Tiny Main Floor Powder Room Reveal! {Before & After}

Woo hoo!! The main floor bathroom is finally finished and I’m excited to share some of the lessons I learned renovating this tiny space. If you want to catch up, check out our first vlog post and the the more recent progress update post as well (where I go into detail about our choice for the flooring).

And if you want to just watch the reveal, check out the vlog I did …but you can still totally read the full post haha!

If you’re still here reading this post, let’s start at the beginning, when the bathroom essentially looked like this: 

This space is tiny AF. Like it was tiled with black ceramic 12×12 tiles and it’s not even 4.5 tiles wide in any given direction. Not only that, but the vanity unit in the bathroom took up more than half the floor space. When the toilet (original to the house… don’t even get me started on the wooden toilet seat!) started to leak very very badly and wasn’t holding up to any of the expensive repairs we did – we knew we had to just start fresh in this space. Plus, we are facing the dreaded potty training soon and I know I’m gonna want a main floor bathroom for that!

I had high hopes y’all. With an infant and gumption, I was convinced we could do this no problemo. Then I caved and called a contractor. I mean 22.5 square feet – how hard could that be to demo, repair, prep, tile, set, replumb, install, paint, and finish? Answer? $5,000 plus materials hard. 

Sooooooo not in our budget the year I was on mat leave and the year I decided to start my own business. As any financially conscious people would do, we just closed the door. We closed the door and let the powder room sit in shambles for a year while we figured out how to DIY it for a quarter of the cost. (We have three bathrooms in our house, so it wasn’t that big a deal).

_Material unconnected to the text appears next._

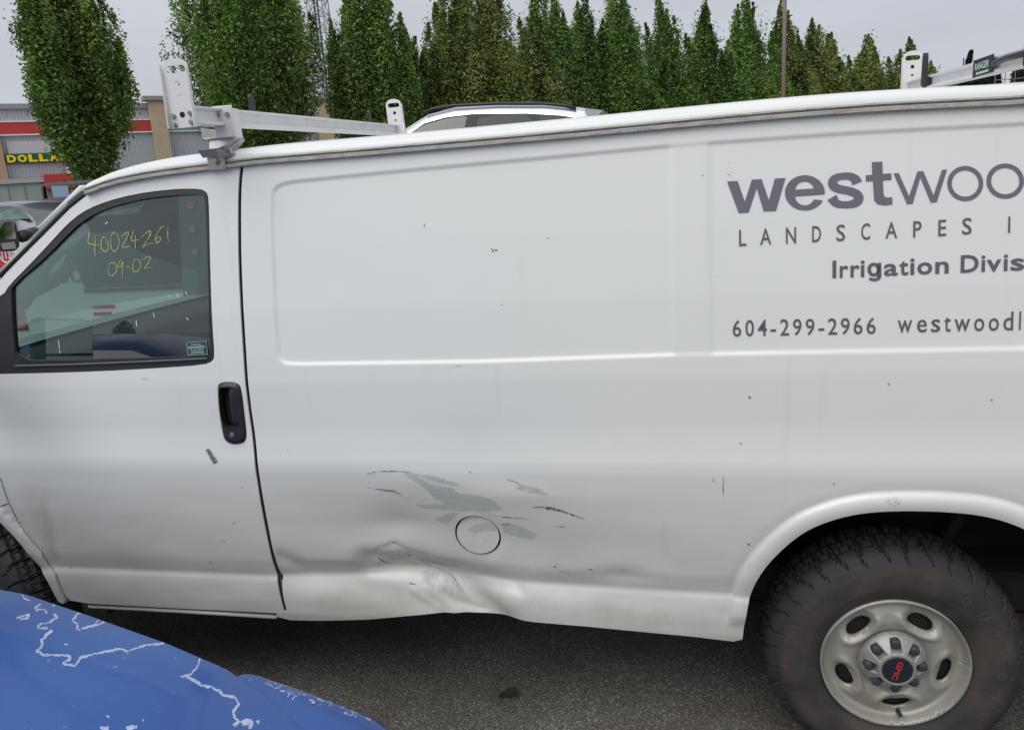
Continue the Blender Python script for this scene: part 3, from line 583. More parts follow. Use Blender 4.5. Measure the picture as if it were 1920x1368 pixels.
# chrome-grey belt strip along the glass foot
q = BP(zw([(105, 1245), (500, 1235), (1000, 1215), (1400, 1195)])); MB().tube([(x_, float(S0(x_, z_))-.001, z_) for x_, z_ in q], .004, 6).build('belt_strip', mat('faded_belt_rubber', (.09, .095, .11), .4), seal)
# marker writing on the glass
zc = lambda pts: zo(pts, (140, 410), 9.6)
gl_f = lambda x, z: S0(x, z)+.0118
m_ch = decal('yellow_marker_line', (.50, .55, .17), .7, 140, .20, .62, maxa=.75)
WR = [[(215, 165), (235, 215), (215, 330), (195, 455), (300, 470), (415, 478)], [(330, 315), (330, 480), (322, 600), (335, 680)],
      [(510, 340), (470, 330), (435, 430), (445, 540), (500, 605), (560, 580), (575, 480), (540, 380), (495, 320)],
      [(700, 285), (660, 240), (620, 320), (605, 450), (640, 580), (690, 605), (750, 530), (770, 400), (740, 280), (680, 240)],
      [(805, 350), (850, 290), (930, 235), (935, 290), (870, 420), (810, 520), (880, 520), (965, 500)], [(1035, 200), (1000, 300), (965, 400), (1050, 400), (1130, 372)], [(1060, 290), (1050, 420), (1065, 550)],
      [(1155, 355), (1220, 290), (1310, 225), (1345, 240), (1320, 320), (1240, 450), (1175, 535), (1260, 480), (1350, 435), (1400, 460)],
      [(1580, 155), (1550, 135), (1490, 210), (1430, 310), (1420, 400), (1450, 450), (1510, 400), (1530, 340), (1480, 335), (1435, 380)], [(1648, 150), (1640, 280), (1655, 420)],
      [(570, 820), (620, 795), (700, 810), (735, 880), (710, 980), (640, 1040), (580, 1010), (570, 920), (600, 830)], [(840, 740), (790, 750), (745, 820), (750, 880), (800, 860), (840, 760), (830, 900), (820, 1000), (830, 1065)], [(890, 870), (960, 868)],
      [(1060, 720), (1020, 800), (1005, 920), (1060, 970), (1130, 930), (1165, 840), (1140, 760), (1080, 730)], [(1180, 760), (1250, 695), (1335, 680), (1330, 740), (1260, 850), (1210, 910), (1290, 880), (1370, 885)]]
for k_ in WR: streak(zc(k_), .0052, m_ch, pane, gl_f, 'marker_stroke')
for k_ in [[(380, 1070), (388, 1140)], [(388, 1145), (393, 1165)], [(1022, 885), (1032, 925)], [(1125, 770), (1138, 785)], [(1180, 760), (1195, 790)], [(1238, 742), (1252, 770)], [(695, 290), (715, 275)], [(1245, 925), (1262, 940)], [(905, 940), (912, 985)]]:
    streak(zw(k_), .0028, decal('pale_glass_nick', (.75, .78, .76), .6, 100, .1, .3), pane, gl_f, 'glass_scratch')
# alarm sticker in the corner of the glass
stick = BP([(347, 643), (384, 641), (386.5, 665), (350, 667)]); lin = lambda P, k_: P
sm = mat('pale_green_print', (.42, .60, .55), .6); sk = mat('dark_green_sticker', (.012, .05, .045), .5)
c_ = [np.array((p[0], float(gl_f(*p))-.002, p[1])) for p in stick]
link('alarm_sticker', mesh('alarm_sticker', c_, [(0, 1, 2, 3)]), sk, pane)
stp = MB()
for i in range(4):
    p, q = c_[i], c_[(i+1) % 4]; stp.bar(p+[0, -.0006, 0], q+[0, -.0006, 0], .0009, 4)
stp.build('sticker_border', sm, pane)
for body, pa, pb, hp in [('Protected by', (355.5, 648), (374.5, 647.3), 2.6), ('KRANKD', (351, 655), (381.5, 653.3), 5), ('Security Systems', (354, 659), (379, 657.6), 2.6), ('604-298-0033', (355, 664), (380, 662.6), 3.2)]:
    panel_text(body, pa, pb, hp, sm, 'sticker_print', bold=.03, fun=gl_f, parent=pane, off=.003)

m_gr = decal('road_grime', (.34, .30, .25), .7, 9, .30, 1.05, (1.5, 1, .8), .24)
dfn = lambda x, z: S0(x, z)+.001
for q in ([(20, 900), (60, 890), (110, 900), (120, 1060), (300, 1078), (520, 1085), (522, 1096), (110, 1076), (60, 1000)], [(60, 880), (90, 880), (105, 1000), (120, 1065), (90, 1040), (66, 990)], [(140, 1105), (320, 1118), (528, 1132), (528, 1148), (340, 1138), (150, 1126)]):
    mark(q, m_gr, name='grime_patch', fun=dfn, parent=door, sp=.02, core=.05, off=.0014)
for q in ([(560, 1100), (700, 1092), (860, 1096), (1000, 1112), (1380, 1136), (1380, 1196), (1100, 1168), (840, 1146), (700, 1152), (560, 1156)], [(1225, 960), (1262, 960), (1266, 1120), (1228, 1120)], [(1400, 1060), (1440, 1010), (1400, 1130), (1390, 1180), (1372, 1180)], [(620, 1020), (800, 1030), (980, 1070), (960, 1098), (760, 1082), (620, 1080)]):
    mark(q, m_gr, name='grime_patch', sp=.018, core=.05, off=.0016)
# ---- door handle
hp_ = np.array(smooth_poly(handle_poly, 2, True)); hc = hp_.mean(0); yH = float(S0(*hc))
pocket = np.array(smooth_poly(BP([(412, 728), (420, 724), (436, 725), (443, 730), (449, 775), (452, 796), (447, 799), (425, 800), (419, 793), (414, 765)]), 1, True))
P_, T_ = triangulate(hp_, [pocket], .006)
bz = sheet('door_handle', P_, T_, lambda x, z: S0(x, z)-.010+.012*(1-ss(dist_to(np.stack([x, z], 1), hp_, True)/.012)), M['blackp'], door, lip=.03)
P_, T_ = triangulate(pocket, [], .01); sheet('handle_pocket', P_, T_, lambda x, z: S0(x, z)+.028, M['gap'], bz, lip=0)
pd = np.array(smooth_poly(BP([(429, 727), (440, 728), (444, 736), (449, 780), (450, 794), (441, 797), (434, 780)]), 1, True)); P_, T_ = triangulate(pd, [], .007)
sheet('handle_paddle', P_, T_, lambda x, z: S0(x, z)-.004-.004*ss(dist_to(np.stack([x, z], 1), pd, True)/.012), M['blackp'], bz, lip=.02)
lk = B(438, 813); yl = float(S0(*lk)); MB().bar((lk[0], yl-.0125, lk[1]), (lk[0], yl+.005, lk[1]), .0095, 18).bar((lk[0], yl-.0145, lk[1]), (lk[0], yl-.012, lk[1]), .006, 14).box((lk[0]-.0010, yl-.0150, lk[1]-.005), (lk[0]+.0010, yl-.0140, lk[1]+.005)).build('key_lock', M['steel'], bz)
# small peeling metal tag on the door
tg = BP([(386, 843), (392, 840), (408, 864), (401, 869)]); P_, T_ = triangulate(np.array(tg), [], .006)
sheet('metal_tag', P_, T_, lambda x, z: S0(x, z)-.002, mat('worn_tag', (.20, .20, .19), .45, metal=.5, n1=(130, (.55, .55, .55), .5, .6)), door, lip=.0)
for q, wd in [([(265, 710), (277, 710)], .003), ([(453, 913), (454, 916)], .005), ([(393, 1052), (395, 1055)], .007), ([(438, 979), (440, 981)], .006), ([(419, 1012), (421, 1015)], .006), ([(133, 1065), (134, 1060)], .004), ([(37, 978), (44, 980)], .004)]:
    streak(q, wd, m_bk, door, lambda x, z: S0(x, z)+.001)
# rocker strip below the door, jamb behind the gap
q = BP([(163, 1137), (350, 1147), (516, 1157)]); MB().tube([(x_, float(S0(x_, z_))+.012, z_-.004) for x_, z_ in q], .0085, 8).build('sill_strip', M['van'], van, True)
jamb = MB(); gi = resample(gapx, .012); gi = gi[gi[:, 1] < 2.03]
for (a, b), (c, d) in zip(gi[:-1], gi[1:]):
    jamb.add([(a-.03, float(S0(a, b))+.012, b), (a+.004, float(S0(a, b))+.012, b), (c+.004, float(S0(c, d))+.012, d), (c-.03, float(S0(c, d))+.012, d)], [(0, 1, 2, 3)])
jamb.build('door_jamb', M['gap'], van)
ws_ = MB(); g2 = [p for p in gi if .46 < p[1] < 1.02]     # grey weather strip showing in the gap
ws_.tube([(p[0]-.006, float(S0(*p))+.011, p[1]) for p in g2], .0016, 6).build('weather_strip', mat('grey_weather_strip', (.12, .12, .125), .6), van)

# ---- front fender with its arch
FX = -3.43
farch = BP([(0, 972), (37, 1009), (73, 1053), (95, 1089), (113, 1124)])
RA_ = .475; angs = [t for t in np.linspace(R(12), R(168), 40)]
arc = [(FX+RA_*math.cos(t), .45+RA_*1.06*math.sin(t)) for t in angs if FX+RA_*math.cos(t) < farch[0][0]-.03]
FAR = [tuple(p) for p in smooth_poly(farch[::-1] + arc, 1)]
fend = np.array(FAR + [(-3.93, .50), (-4.28, .52), (-4.34, .70), (-4.34, 1.05), (-4.20, 1.19), (-3.9, 1.28), (-3.55, 1.36), (door_front[0][0]-.007, 1.42)] + [(a-.007, b) for a, b in door_front[1:9]] + BP([(125, 1128)]))
P_, T_ = triangulate(fend, [], .02, [offset_curve(resample(FAR, .02), d) for d in (-.008, -.02, -.033, -.046)], bstep=.012)
def flf(x, z):
    d = dist_to(np.stack([x, z], 1), FAR); return -.014*np.where(d < .046, np.sqrt(np.clip(1-((d-.018)/.030)**2, 0, 1)), 0)+.003*np.exp(-.5*((d-.050)/.006)**2)
sheet('front_fender', P_, T_, lambda x, z: S0(x, z)+flf(x, z), M['van'], van, lip=.03)
q = BP([(0, 949), (16, 943)]); streak([(0, 949), (16, 943)], .004, M['gap'], van, lambda x, z: S0(x, z), 'fender_gap')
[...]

Eventually, we decided we needed to spend money on the following:

  • A professional plumber to move the pipes to accommodate a smaller vanity
  • A low flow toilet with a seat that didn’t risk leaving you with butt splinters
  • A nice faucet
  • decent lighting

What we didn’t want to spend on?

  • Expensive fancy flooring
  • Wall treatments
  • Accessories

The first step was to get the old toilet and vanity unit out the curb and call the plumber to move the pipes (you can see all this in my first vlog). Once that was done, we got to patching the walls, repainting them a bright white and the ceiling an accent in navy blue (SICO’s Singin’ the Blues, which is the same blue as in my foyer). We installed a new, two-bulb vanity light fixture that is miles better than the old fluted frosted glass one. Just having clear glass reflecting in such a small space is a bonus. 

The flooring was an issue because, sadly, the black tiles did not continue beneath the old vanity. We had two choices – rip it all up, replace all the subfloor and retile (which would have taken us at least a week) or to patch the hole where the old vanity was and find a product to go right over top of it all. Edge option two. We used peel and stick tile (you can read more about it here) and it was much easier than literally retiling and it achieved the basic look we were going for. 

As far as the vanity, it is the second smallest unit Ikea sells. It’s only 16 inches wide, which makes the bathroom feel much more spacious! The old unit was almost 24 inches wide…so the space savings is significant.

The final steps were to install a new baseboard heater and baseboards, fix up the light switches and hang the mirror and art work! That’s it! 

A year of waiting and about three weeks of on again off again work and I’m beyond thrilled to have our main floor bathroom back in working order again. In the end, this entire renovation cost us about $1200 – a far cry from the $5,000 quote we got! 

I’m going to add this to our ‘feather in the ol’ cap’ projects. It’s small and might seem unfancy to some – but this was a big win for us. And I love it.